We really to need have an in-depth conversation about reading aloud to young children at home
AN ARTICLE on the correlation between children being read to at home and their subsequent development in a host of spheres got me thinking about where we are going wrong in South Africa (and please don’t tell me we aren’t, because the last three editions of the international Progress in Reading Literacy Studies prove that we are – beyond argument).
As seems depressingly normal these days, all the statistics in the article were drawn from either the United Kingdom or the United States, but it is still possible to draw conclusions for our local environment in Mzansi.
Consider, for example, some statistics from the most recent survey conducted in Britain on behalf of the UK arm of international publishing giant Harper Collins. The authors pointed out the drop-off in parents reading to their children between 2012 and the present day: 64% in 2012, now down to 41%.
There are no comparable figures available for South Africa, but I can guarantee you that in rural KZN, which is where my experience lies, we would be lucky to scrape together a score of 2%. Does this really matter? You betcha, it does.

Children who don’t get read to at home have trouble catching up with those that do when they get into kindergarten, and the gap widens in junior school, leading to an increase in those that fail to make it all the way to Grade 12. And those that leave school without matric – and I do not apologise for once again bringing up Prof. Nic Spaull’s gut-wrenching quote – “face a lifetime of serial unemployment and grinding poverty”.
So, yes, it really matters.
And it is surprising – or it was, at least, surprising to me – how such a simple activity can have so much effect on future outcomes. Most people even vaguely connected to education know that girls are now routinely out-performing boys throughout curricula, even in those STEM subjects long thought to be of no interest to the fairer sex.

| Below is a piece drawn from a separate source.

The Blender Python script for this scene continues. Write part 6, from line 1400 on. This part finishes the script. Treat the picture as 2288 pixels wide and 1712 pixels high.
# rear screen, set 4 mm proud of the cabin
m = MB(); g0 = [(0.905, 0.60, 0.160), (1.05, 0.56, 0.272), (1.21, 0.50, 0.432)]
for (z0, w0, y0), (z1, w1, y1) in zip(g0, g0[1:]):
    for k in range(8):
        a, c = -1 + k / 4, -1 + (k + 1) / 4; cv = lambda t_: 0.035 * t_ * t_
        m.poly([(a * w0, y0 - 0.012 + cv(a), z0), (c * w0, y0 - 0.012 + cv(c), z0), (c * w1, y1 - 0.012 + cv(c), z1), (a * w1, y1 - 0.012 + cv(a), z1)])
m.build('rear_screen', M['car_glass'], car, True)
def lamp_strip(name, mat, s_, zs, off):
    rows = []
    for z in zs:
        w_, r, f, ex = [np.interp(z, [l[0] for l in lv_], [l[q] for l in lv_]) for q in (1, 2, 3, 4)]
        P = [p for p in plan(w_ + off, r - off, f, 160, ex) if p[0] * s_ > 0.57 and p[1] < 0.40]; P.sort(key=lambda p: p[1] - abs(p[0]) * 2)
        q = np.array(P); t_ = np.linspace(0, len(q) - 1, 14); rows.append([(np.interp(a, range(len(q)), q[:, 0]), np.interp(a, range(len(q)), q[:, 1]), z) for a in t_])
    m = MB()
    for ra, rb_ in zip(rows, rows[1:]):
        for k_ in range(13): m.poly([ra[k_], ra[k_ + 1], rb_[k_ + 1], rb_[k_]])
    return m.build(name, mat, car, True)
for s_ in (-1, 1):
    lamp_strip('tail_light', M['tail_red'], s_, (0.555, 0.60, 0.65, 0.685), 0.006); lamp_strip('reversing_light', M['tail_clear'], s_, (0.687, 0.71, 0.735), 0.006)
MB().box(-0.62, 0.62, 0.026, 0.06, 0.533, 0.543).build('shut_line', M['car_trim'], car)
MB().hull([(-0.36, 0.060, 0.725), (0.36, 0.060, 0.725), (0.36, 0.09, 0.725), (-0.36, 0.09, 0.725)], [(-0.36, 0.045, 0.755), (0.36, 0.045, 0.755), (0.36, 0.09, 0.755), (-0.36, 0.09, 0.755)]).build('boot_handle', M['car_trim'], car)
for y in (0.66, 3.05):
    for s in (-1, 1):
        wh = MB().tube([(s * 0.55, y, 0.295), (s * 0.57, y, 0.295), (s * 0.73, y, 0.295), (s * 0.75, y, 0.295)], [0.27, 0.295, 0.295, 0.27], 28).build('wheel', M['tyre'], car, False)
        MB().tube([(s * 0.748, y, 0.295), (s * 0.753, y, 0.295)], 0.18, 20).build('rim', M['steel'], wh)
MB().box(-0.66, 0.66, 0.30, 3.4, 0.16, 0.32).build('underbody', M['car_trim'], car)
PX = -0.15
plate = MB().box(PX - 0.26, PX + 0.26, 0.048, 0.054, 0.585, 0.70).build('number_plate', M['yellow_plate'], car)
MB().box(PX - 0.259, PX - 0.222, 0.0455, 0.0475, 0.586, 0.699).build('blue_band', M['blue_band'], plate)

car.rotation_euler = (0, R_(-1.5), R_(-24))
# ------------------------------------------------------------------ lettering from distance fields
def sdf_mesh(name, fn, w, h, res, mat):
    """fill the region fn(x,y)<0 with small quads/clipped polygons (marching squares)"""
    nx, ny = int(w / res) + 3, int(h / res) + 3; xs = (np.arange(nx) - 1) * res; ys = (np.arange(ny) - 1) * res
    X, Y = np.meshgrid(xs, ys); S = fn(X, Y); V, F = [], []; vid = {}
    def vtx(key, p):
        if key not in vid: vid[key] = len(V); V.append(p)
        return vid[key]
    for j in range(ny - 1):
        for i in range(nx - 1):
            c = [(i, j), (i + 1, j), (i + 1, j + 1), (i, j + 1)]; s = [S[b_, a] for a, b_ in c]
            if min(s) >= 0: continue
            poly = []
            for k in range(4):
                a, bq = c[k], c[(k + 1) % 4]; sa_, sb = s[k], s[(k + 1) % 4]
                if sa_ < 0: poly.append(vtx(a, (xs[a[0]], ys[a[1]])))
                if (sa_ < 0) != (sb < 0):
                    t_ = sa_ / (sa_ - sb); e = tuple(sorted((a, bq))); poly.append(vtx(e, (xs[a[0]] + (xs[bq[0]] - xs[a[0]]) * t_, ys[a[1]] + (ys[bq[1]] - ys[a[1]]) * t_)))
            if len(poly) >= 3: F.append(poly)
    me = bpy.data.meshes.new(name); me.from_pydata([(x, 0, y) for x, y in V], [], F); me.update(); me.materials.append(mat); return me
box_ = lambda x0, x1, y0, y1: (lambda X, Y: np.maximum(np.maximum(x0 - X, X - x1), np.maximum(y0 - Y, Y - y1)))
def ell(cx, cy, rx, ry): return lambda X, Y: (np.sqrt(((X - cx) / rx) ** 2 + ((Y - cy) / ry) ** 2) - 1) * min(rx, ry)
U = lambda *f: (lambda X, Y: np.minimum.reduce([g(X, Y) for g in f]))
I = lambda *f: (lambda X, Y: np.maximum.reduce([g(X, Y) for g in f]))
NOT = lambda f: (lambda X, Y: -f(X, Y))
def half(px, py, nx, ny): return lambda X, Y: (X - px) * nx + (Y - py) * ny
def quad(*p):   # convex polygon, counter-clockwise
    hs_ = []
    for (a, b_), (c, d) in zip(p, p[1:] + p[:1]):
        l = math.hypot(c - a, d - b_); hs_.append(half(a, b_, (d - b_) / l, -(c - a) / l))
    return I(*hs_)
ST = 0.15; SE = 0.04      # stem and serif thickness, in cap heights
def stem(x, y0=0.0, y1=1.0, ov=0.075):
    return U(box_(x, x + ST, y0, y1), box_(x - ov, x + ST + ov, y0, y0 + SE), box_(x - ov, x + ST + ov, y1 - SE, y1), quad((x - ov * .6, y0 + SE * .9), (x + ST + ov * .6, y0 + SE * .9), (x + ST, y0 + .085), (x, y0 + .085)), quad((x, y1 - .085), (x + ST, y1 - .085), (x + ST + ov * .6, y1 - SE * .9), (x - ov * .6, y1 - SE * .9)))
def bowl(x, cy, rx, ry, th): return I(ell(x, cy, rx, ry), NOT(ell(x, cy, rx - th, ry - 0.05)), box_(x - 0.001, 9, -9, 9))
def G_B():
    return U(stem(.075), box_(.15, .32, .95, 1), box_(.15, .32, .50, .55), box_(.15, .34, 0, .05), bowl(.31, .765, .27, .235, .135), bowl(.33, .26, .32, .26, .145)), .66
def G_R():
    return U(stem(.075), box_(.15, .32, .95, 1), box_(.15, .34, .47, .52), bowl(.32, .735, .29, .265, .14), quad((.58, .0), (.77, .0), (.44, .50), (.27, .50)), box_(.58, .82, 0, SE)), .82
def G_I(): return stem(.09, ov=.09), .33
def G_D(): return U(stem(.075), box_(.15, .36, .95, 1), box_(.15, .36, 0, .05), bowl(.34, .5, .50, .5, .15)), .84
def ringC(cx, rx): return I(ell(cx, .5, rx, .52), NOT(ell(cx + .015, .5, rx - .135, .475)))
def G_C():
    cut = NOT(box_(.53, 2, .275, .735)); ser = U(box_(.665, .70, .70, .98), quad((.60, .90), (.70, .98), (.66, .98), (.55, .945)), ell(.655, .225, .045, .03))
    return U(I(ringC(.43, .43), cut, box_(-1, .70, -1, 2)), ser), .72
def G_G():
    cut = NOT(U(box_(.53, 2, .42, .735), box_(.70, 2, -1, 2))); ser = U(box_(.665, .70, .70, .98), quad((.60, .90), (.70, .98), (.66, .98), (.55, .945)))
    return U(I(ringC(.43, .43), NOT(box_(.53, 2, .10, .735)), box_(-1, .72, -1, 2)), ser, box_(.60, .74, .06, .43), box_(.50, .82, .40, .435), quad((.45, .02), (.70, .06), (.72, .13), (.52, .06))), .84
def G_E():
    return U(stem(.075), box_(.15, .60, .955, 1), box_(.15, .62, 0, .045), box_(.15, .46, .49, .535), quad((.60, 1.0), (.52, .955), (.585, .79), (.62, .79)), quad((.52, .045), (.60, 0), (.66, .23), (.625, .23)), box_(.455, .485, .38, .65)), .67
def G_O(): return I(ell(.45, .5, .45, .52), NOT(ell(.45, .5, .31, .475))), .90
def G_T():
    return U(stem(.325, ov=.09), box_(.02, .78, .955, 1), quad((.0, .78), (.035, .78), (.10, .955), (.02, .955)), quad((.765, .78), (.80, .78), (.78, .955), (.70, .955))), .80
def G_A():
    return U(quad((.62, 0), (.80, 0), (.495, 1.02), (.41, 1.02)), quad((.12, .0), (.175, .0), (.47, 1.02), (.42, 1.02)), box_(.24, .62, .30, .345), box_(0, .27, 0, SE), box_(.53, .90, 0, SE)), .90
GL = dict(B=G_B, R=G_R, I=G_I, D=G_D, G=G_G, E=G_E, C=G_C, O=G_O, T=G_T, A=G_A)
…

The reason for this? Girls now get read to as toddlers far more than boys, according to the same Harper Collins survey. Forty-four per cent of girls get read to every day while 20% of boys never get that treatment. The big, bad bogeyman in this is the old chestnut of “excessive screen time”, which is listed as harming a child’s cognitive, linguistic and socio-emotional growth.
But surely with all the wonders of modern technology available to us, we should be able to find a solution. I don’t have one ready-made, but I can come up with a few suggestions.
First, we should all follow the example of former elementary school teacher Spencer Russell, the man behind social media success story “Toddlers Can Read”, and draw a clear line between educational and non-educational screen time.
Second, non-educational screen time should be limited. Sadly, today’s Gen Z parents, the first generation to have grown up surrounded by smart phones and social media, seem too worn out by the pressures of parenting in the 21st century to take any action on this admittedly difficult subject.
Third, if President Ramaphosa’s visit to the White House finally creates a reasonable regulatory environment and Elon Musk’s Starlink rolls out, every single rural school should be equipped with unlimited, high-speed internet connectivity. Once that network is established – and assuming that the dead, cold hand of the Basic Education Department will allow it – the world’s best teachers and most entertaining subjects are a click away, no matter if the children are in Thulamahashe, Thohoyandu or Mbongolwane.
High quality education, universally available and much cheaper than the out-dated methods currently boring South Africa’s children to tears. As Hamlet would have said, “Tis a consummation devoutly to be wished!”